Do you honestly believe that conversation between 2 people is purely an issue of voice? Do you think meaning is derived explicitly from aural signals? If you do, then I imagine the entire country of Italy would love to have a
conversation with you.
Why is photography important? Why was film silent, and yet entirely effective at conveying meaning for the first 4 decades of its existence? Why do we even give a shit about portraiture or any type of art that is not directly speaking to us? Do we just blindly stare at it, assuming it says nothing? How do we speak with humans that speak another language? I've traveled quite a bit in my life, and I manage quite well, even when I don't know they language. How can this be?
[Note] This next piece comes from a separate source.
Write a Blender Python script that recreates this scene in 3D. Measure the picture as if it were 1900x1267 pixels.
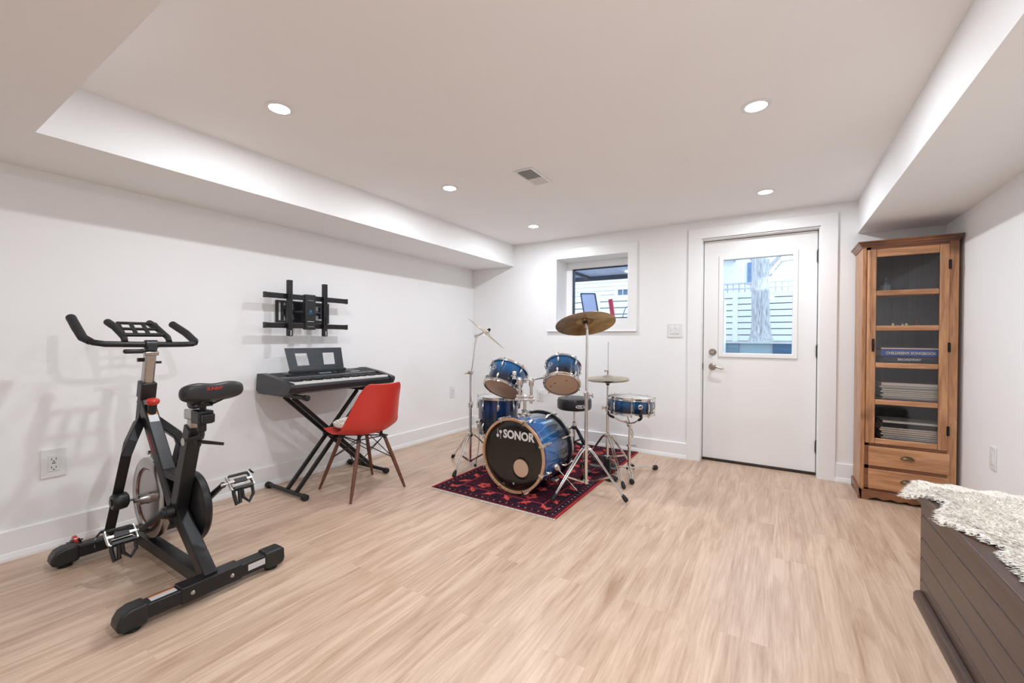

What about animal models? You know...our cousins. How do they communicate with such a limited spoken vocabulary? More interestingly, how do we manage to communicate with various animal species so effectively?
...and on and on.
Point is, speaking is merely a rather small percent of human conversation. it is a well-documented fact that phone conversation requires far, far, far more attention of the individual, than does a comparative conversation in person. Our brain has to fill in these gaps of the vast chasm of missing information that we have
long evolved to interpret as legitimate information.
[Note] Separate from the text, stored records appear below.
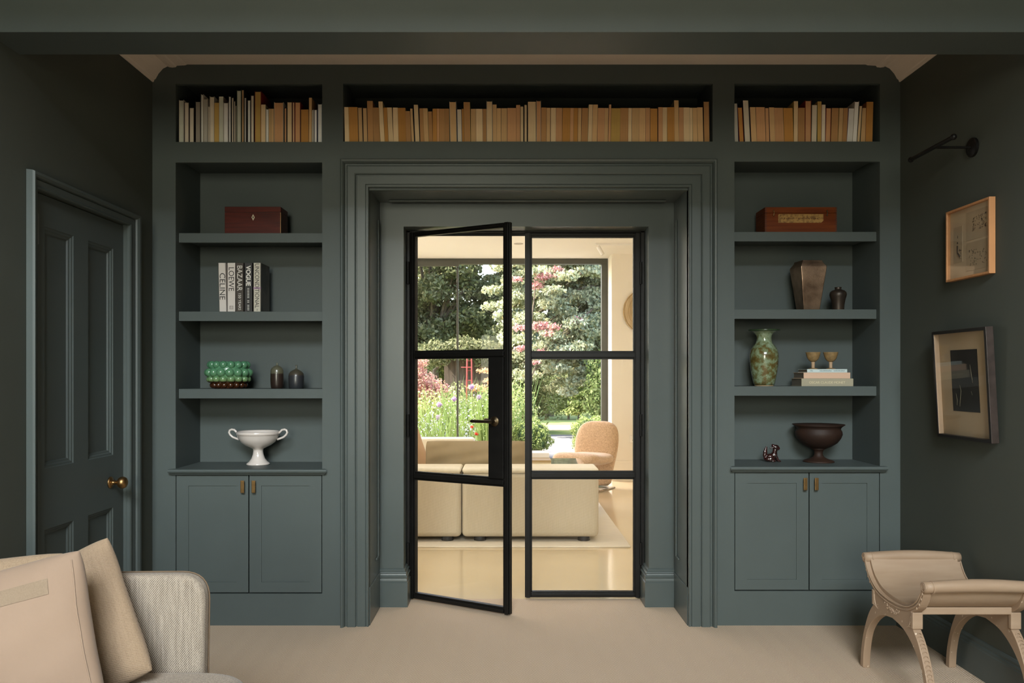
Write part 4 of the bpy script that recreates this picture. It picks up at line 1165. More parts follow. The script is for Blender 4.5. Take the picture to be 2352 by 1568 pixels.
# =================================================================== SOFA AND CUSHIONS
tweed = weave('oatmeal_tweed', (.50, .43, .36), (.085, .065, .05), 1250, 900)
sofa = thing('sofa', 'oatmeal tweed sofa with rounded arm at the left edge', 'sofa', (-1.2, -2.5, 0))
AY0, AY1 = -1.822, -1.775
def rounded(pts_r, n=8):
    """polygon from (x, z, radius) corners"""
    out = []; m_ = len(pts_r)
    for i in range(m_):
        p = Vector(pts_r[i][:2]); a = Vector(pts_r[i - 1][:2]); b = Vector(pts_r[(i + 1) % m_][:2]); r_ = pts_r[i][2]
        if r_ == 0: out.append(tuple(p)); continue
        u = (a - p).normalized(); v = (b - p).normalized()
        for k in range(n + 1):
            t = k / n
            out.append(tuple((p + u * r_) * (1 - t) ** 2 + p * 2 * t * (1 - t) + (p + v * r_) * t * t))
    return out
armp = rounded([(-1.66, .10, 0), (-.816, .10, .03), (-.806, .690, .075), (-1.66, .684, .05)])
MB().prism(armp, 'y', AY0, AY1).build('arm', tweed, sofa, bevel=.014, seg=4)
pip = mat('tan_piping', (.16, .11, .07), .8)
MB().tube([(x + .0005, AY1 - .006, z + .0005) for x, z in armp[8:30]], .0022, 6).build('piping', pip, sofa, smooth=True)
seatp = rounded([(-1.60, -3.25, 0), (-.64, -3.25, .10), (-.645, -1.826, .16), (-1.60, -1.826, 0)], 12)
MB().prism(seatp, 'z', .235, .447).build('seat_cushion', tweed, sofa, bevel=.05, seg=6)
MB().prism([(x + .02 if x < -1 else x - .03, y) for x, y in seatp], 'z', .10, .233).build('base', tweed, sofa, bevel=.02, seg=3)
MB().box(-1.70, -1.48, -3.25, -1.70, .10, .74).build('backrest', tweed, sofa, bevel=.05, seg=5)
MB().prism([(-1.66 + 0, .10), (-.80, .10), (-.80, .66), (-.86, .70), (-1.66, .69)], 'y', -3.38, -3.252).build('arm', tweed, sofa, bevel=.022, seg=5)
dw = mat('dark_wood_foot', (.05, .03, .02), .5)
for x in (-1.6, -.78):
    for y in (-3.3, -1.76):
        MB().lathe([(0, 0), (.016, 0), (.024, .10), (0, .10)], (x, y, 0), 16).build('leg', dw, sofa, smooth=True)

def pillow_pt(u, v, w, h, t, pinch, ph, wr, s, lift=0.0):
    d = (max(0.0, 1 - abs(u) ** 5) * max(0.0, 1 - abs(v) ** 5)) ** .42
    k = .14
    x = u * math.sqrt(1 - k * abs(v) ** 6 / 2) * w / 2 * (1 - pinch * (1 - v * v)); z = v * math.sqrt(1 - k * abs(u) ** 6 / 2) * h / 2 * (1 - pinch * (1 - u * u))
    dome = .55 + .45 * (1 - u * u) * (1 - v * v)
    e = wr * d * (math.sin(7 * u + ph[0] + 3 * v) * .5 + math.sin(11 * v + ph[1] - 4 * u) * .35 + math.sin(5 * u * v + ph[2] + 9 * u) * .3)
    return (x, s * (t / 2 * d * dome + lift) + e, z)
def pillow_mesh(mb, w, h, t, n=34, pinch=.04, seed=0, wr=.004):
    ph = np.random.RandomState(seed).rand(6) * 6.28
    def Q(i): return math.sin((-1 + 2 * i / n) * PI / 2)
    vs = [pillow_pt(Q(i), Q(j), w, h, t, pinch, ph, wr, s) for s in (-1, 1) for i in range(n + 1) for j in range(n + 1)]
    N_ = (n + 1) ** 2; fs = []
    for i in range(n):
        for j in range(n):
            a = i * (n + 1) + j
            fs.append((a, a + 1, a + n + 2, a + n + 1)); fs.append((N_ + a, N_ + a + n + 1, N_ + a + n + 2, N_ + a + 1))
    return mb.add(vs, fs)

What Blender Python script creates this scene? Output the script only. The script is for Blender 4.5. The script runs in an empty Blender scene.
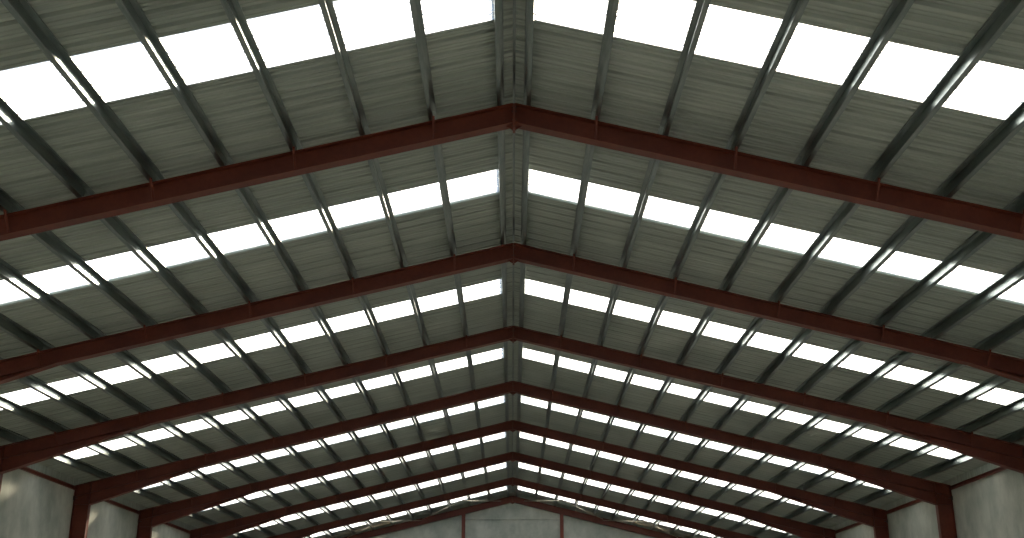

Bullshit! you say. sorry, it's the truth. Distracted driving is, first and foremost, an issue of our caveman brain working behind the curtain to fill in the gaps of information that you are denying it. Unwittingly, sure; but denying that this effect isn't real is a hubristic (I invented a word!) behavior that does nothing but cost real lives, the more we choose to accept this status quo.
Here's ~ 30 studies, with the data, that explain this.
http://www.nsc.org/learn/NSC-Initiatives/Pages/distracted-driving-research-studies.aspx
Too bad Rudeguy isn't here to repeatedly demand that I show him the data, again and again, after refusing to look at the data that I showed him, again and again. :\
But I suspect the rest of you are smarter than Rudeguy. Sup, Rudeguy!